Markets signal rate hikes even as RBI set to hold rates

Markets are signalling a sharp divergence from the Reserve Bank of India’s (RBI’s) expected policy pause on 8 April, with traders in the Overnight Index Swap (OIS) market pricing in an aggressive rate-hiking cycle over the coming months.

That divergence is feeding into the real economy. Surging crude oil prices and the war in West Asia have pushed up borrowing costs across the economy as lenders and investors factor in higher future interest rates.

The OIS market, where traders position for future interest rates, reflects expectations of the RBI’s policy path. A rise in the one-year OIS signals expectations of higher rates over the next year.

In practice, banks and bond markets use these expectations to price loans and debt, meaning a rise in rates translates into higher borrowing costs across the economy—even without an actual rate hike.

Those expectations have strengthened. The one-year OIS is now around 6.18%, well above the repo rate of 5.25%. The spread has hovered around 90-115 basis points (bps) for a month—higher than the usual 50 bps—implying anticipations of at least three rate hikes over the coming year, with each hike typically sized at 25 bps. A hundred basis points equals 1%.

“The OIS curve is showing expectations of two to three rate hikes, largely factoring in higher crude prices and rupee depreciation,” said V.R.C. Reddy, treasury head at Karur Vysya Bank.



The rupee has fallen nearly 5% since the war began on 28 February and 11% in fiscal year 2026 (FY26), hitting a record low of 95.125 per US dollar on 30 March. It currently trades at 92.92.

Suyash Choudhary, chief investment officer for fixed income at AMC, said markets have swung quickly from expecting lower rates for longer to pricing in multiple hikes, partly reflecting positioning and risk management that can push rates beyond fundamentals.

Shailendra Jhingan, treasury head at ICICI Bank, said this raises the tail risk of higher policy rates later in the year, though “this remains a probabilistic outcome rather than the base case.”

Echoes of the past

In the past, such large OIS-repo spreads have only appeared when markets believed policy rates would need to move up meaningfully. Mint’s analysis shows that since 2010, whenever markets ran this far ahead of RBI, a policy shift followed.

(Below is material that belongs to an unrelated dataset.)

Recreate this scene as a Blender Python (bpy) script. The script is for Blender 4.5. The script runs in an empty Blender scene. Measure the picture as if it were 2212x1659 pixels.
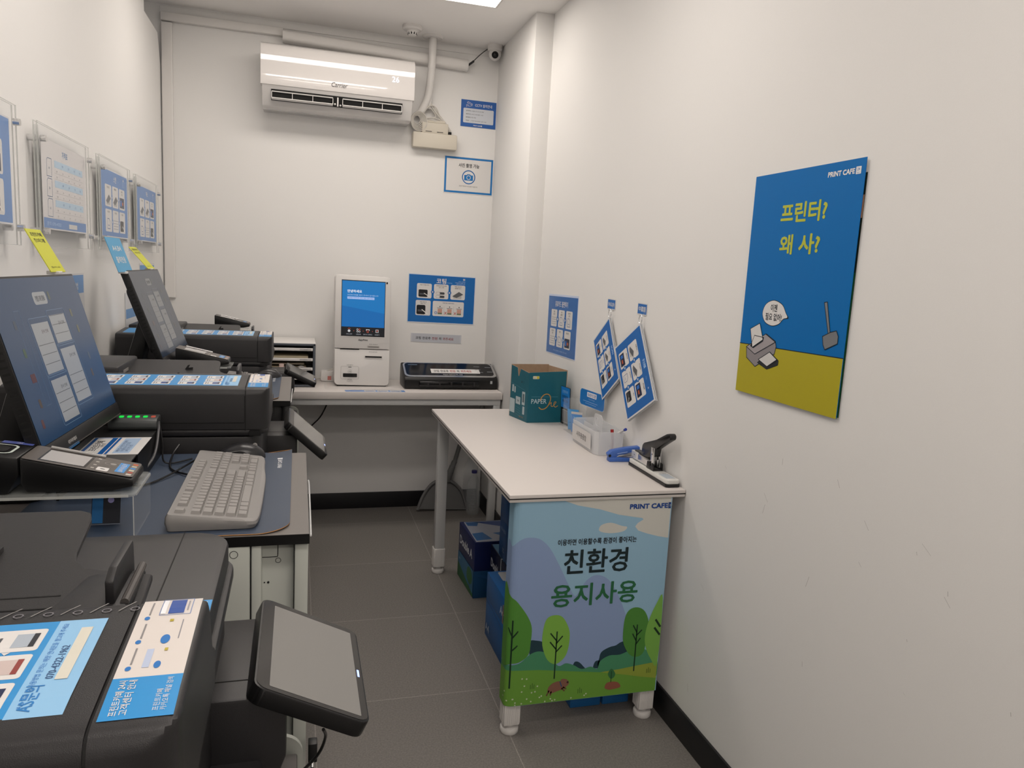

In 2013, during the Taper Tantrum—triggered by the US Federal Reserve’s plan to withdraw monetary stimulus—the spread exploded to 245 bps as the rupee nearly collapsed against the dollar. RBI was forced to hike rates to stabilise the currency.

In 2022, following the Russia-Ukraine war, the spread hit a 130-basis-point high as concerns of stickier inflation spiked. Again, was forced to raise rates by 50 bps just a month after an off-cycle 40 bps rate hike.

This time, the US-Israel-Iran conflict has pushed crude prices up over 60% to around $111 per barrel, raising concerns over inflation and India’s trade deficit. That has fed into expectations of a worsening macro outlook and higher rates, said Pradeep Gupta, executive director and head of India investments at Lighthouse Canton.

Some market participants also point to aggressive offshore hedge-fund positioning in the non-deliverable OIS (NDOIS) market, which is distorting domestic rates.

“Large offshore players have been aggressively pushing the one-year swap from around 5.5% levels to over 6.3% in a short span,” a senior treasury official said, requesting anonymity.

Rising yields

The bond market is signalling the same shift. When investors expect interest rates to rise, they tend to sell existing bonds that offer lower returns. As bond prices fall, their yields move up. The two-year government bond yield has risen to around 6.5%, widening its spread over the repo rate to well above 100 bps.

In effect, market rates have already tightened. Since many loans are benchmarked to these yields, companies’ borrowing costs have risen even without a policy move.

In comparison, the two-year yield spread peaked at 195 bps in 2013 and rose 132 bps ahead of the May 2022 off-cycle hike. Still, this episode is not a perfect replay.

Choudhary of Bandhan AMC noted the latest shock is not just inflationary. Higher energy prices also weigh on growth, complicating RBI’s policy response and making the outlook less straightforward than a typical tightening cycle, he said.

A 6 April Mint poll of 10 economists and market participants showed unanimous expectations of no rate change on Wednesday. However, respondents flagged rising inflation risks and a weaker growth outlook, suggesting the monetary policy committee will adopt a more cautious stance. Barclays, too, does not expect any hikes in 2026, seeing a move only towards the end of the year if oil averages around $100 per barrel.